In a world where music journalists are regularly accused of laying it on a bit thick – from the superlatives liberally scattered in new band profiles to the insistence in some areas of the internet that every note issued by Beyoncé comes freighted with a degree of sociopolitical importance matchless in the history of popular culture – there seemed to be a winning hint of faint praise about the headline attached to one website’s recent profile of a fast-rising new band. “Meet Blossoms,” it suggested, before further enticing interest in the Stockport quintet: “They’re not wankers.”
As it turned out, this was a reference to a hugely entertaining Twitter spat that took place in May, when Blossoms became the latest artist to feel the virtual ire of Jason Williamson, in which the Sleaford Mods frontman variously derided them as “boardroom kiss arse blue tick wankers”, “a wank mess” and “catalogue band bollocks”. He also kept referring to lead singer Tom Ogden as “Chesney”, presumably in reference to clean-scrubbed one-hit wonder Chesney Hawkes.
In fairness, Blossoms gave as good as they got, but the root issue seemed to be that Williamson is old enough to remember a time when the music Blossoms make wouldn’t have been heralded as alternative, but as exactly the kind of music that alternative music was supposed to provide the alternative to.
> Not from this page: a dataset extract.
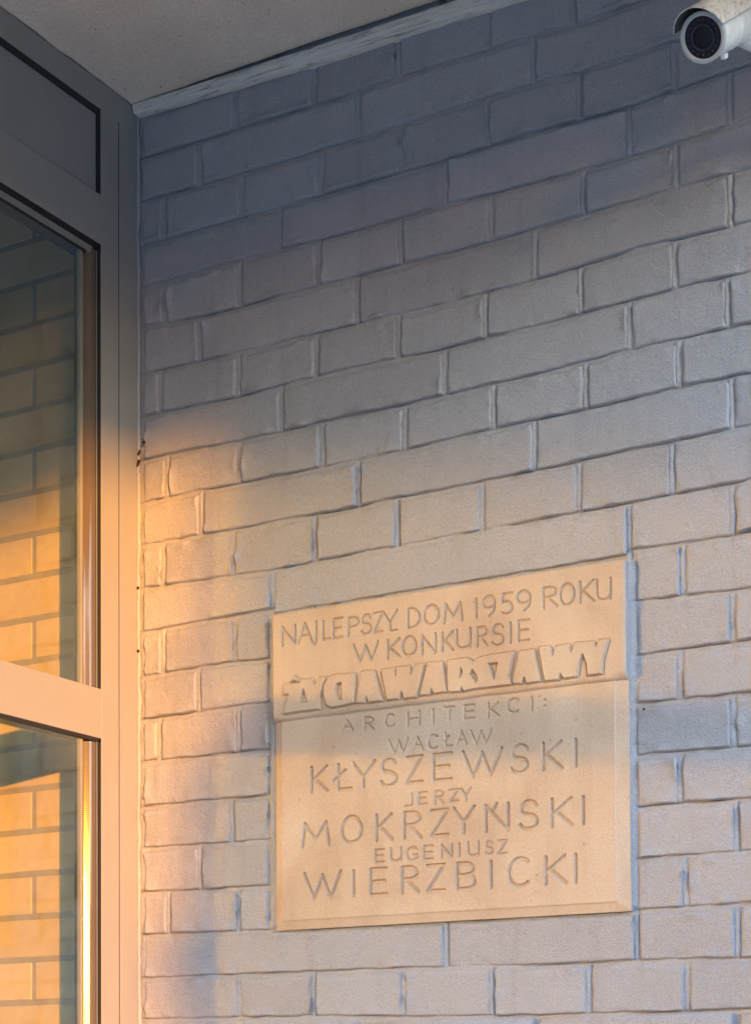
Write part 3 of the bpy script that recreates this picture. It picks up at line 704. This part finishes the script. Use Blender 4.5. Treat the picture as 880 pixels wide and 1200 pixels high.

This in spite of the band being hailed in some quarters as the solitary, doughty representatives of good old indie on the BBC Sound of 2016 longlist, the only exemplars of the stuff that once constituted the weekly music press’s lifeblood, amid a selection of rappers, singer-songwriters and mainstream pop R&B. Listening to their eponymous debut album, you can catch a hint of the Arctic Monkeys’ Alex Turner about Ogden’s vocal style, but its main currency is bright, glossy pop-rock, heavy on the synthesised hooks and the vague intimations of white funk: there are moments where you suddenly become rigid with fear, convinced that at any moment, the bass player will prove unable to restrain himself from slapping his instrument in the manner of Level 42’s Mark King.
On At Most a Kiss or Honey Sweet, Blossoms sound remarkably like something from the charts in 1986, and against which the massed ranks of John Peel listeners and NME hacks would have fulminated at length. Certainly, it’s harder to see why the adjective “psychedelic” seems to have been appended to Blossoms’ sound with such frequency (on the evidence of what’s here, they’re about as mysteriously lysergic as a branch of Carpetright) than it is to imagine lead single Charlemagne being introduced on Top of the Pops by Mike Smith or Gary Davis, its chugging rhythm and snagging chorus fitting perfectly between Calling All the Heroes by It Bites and Hollywood Beyond’s What’s the Colour of Money?
So it is that your enjoyment of Blossoms might well be coloured by your tolerance for mainstream pop-rock from the bemulleted, billowing-white-shirted, cower-before-my-futuristic-headless-bass-guitar era between Live Aid and the rise of acid house. Keen-eared listeners might note that, with its pristine jangling guitars, Blown Rose resembles the kind of thing that used to ensue 30 years ago, when an indie band signed to a major label who then stuck them in a studio with a big-name producer in order to gussy up their sound.
Either way, it’s worth noting that what Blossoms lacks in edge or depth, it makes up for in well-turned melodies and the odd deft production touch – even those inclined to the boardroom-kiss-arse-blue-tick-wankers response might be forced to admit that Blown Rose or Getaway have superior, radio-friendly tunes. It’s also worth noting that the 80s pop stuff sounds substantially less exhausted than their solitary tilt towards more recent music. Like the oeuvre of Catfish and the Bottlemen, the acoustic My Favourite Room reanimates gimlet-eyed mid-00s landfill indie to disheartening effect.
In fact, the current band Blossoms most obviously resemble is the 1975. You do get the impression they may have spotted how dressing up 80s-influenced pop in leather-jacketed indie drag sent Matty Healy and co swiftly to the top of the charts. Blossoms are clearly aiming to do something similar, and they may well do it, although there’s not much of the characterful, divisive oddness that Healy brings to the 1975 on display. That said, there’s one really intriguing moment, on a track called Texia: a bit of New Orderish sparkle that stands apart from the rest of the album and suggests there might be a bit more to Blossoms than initially appears.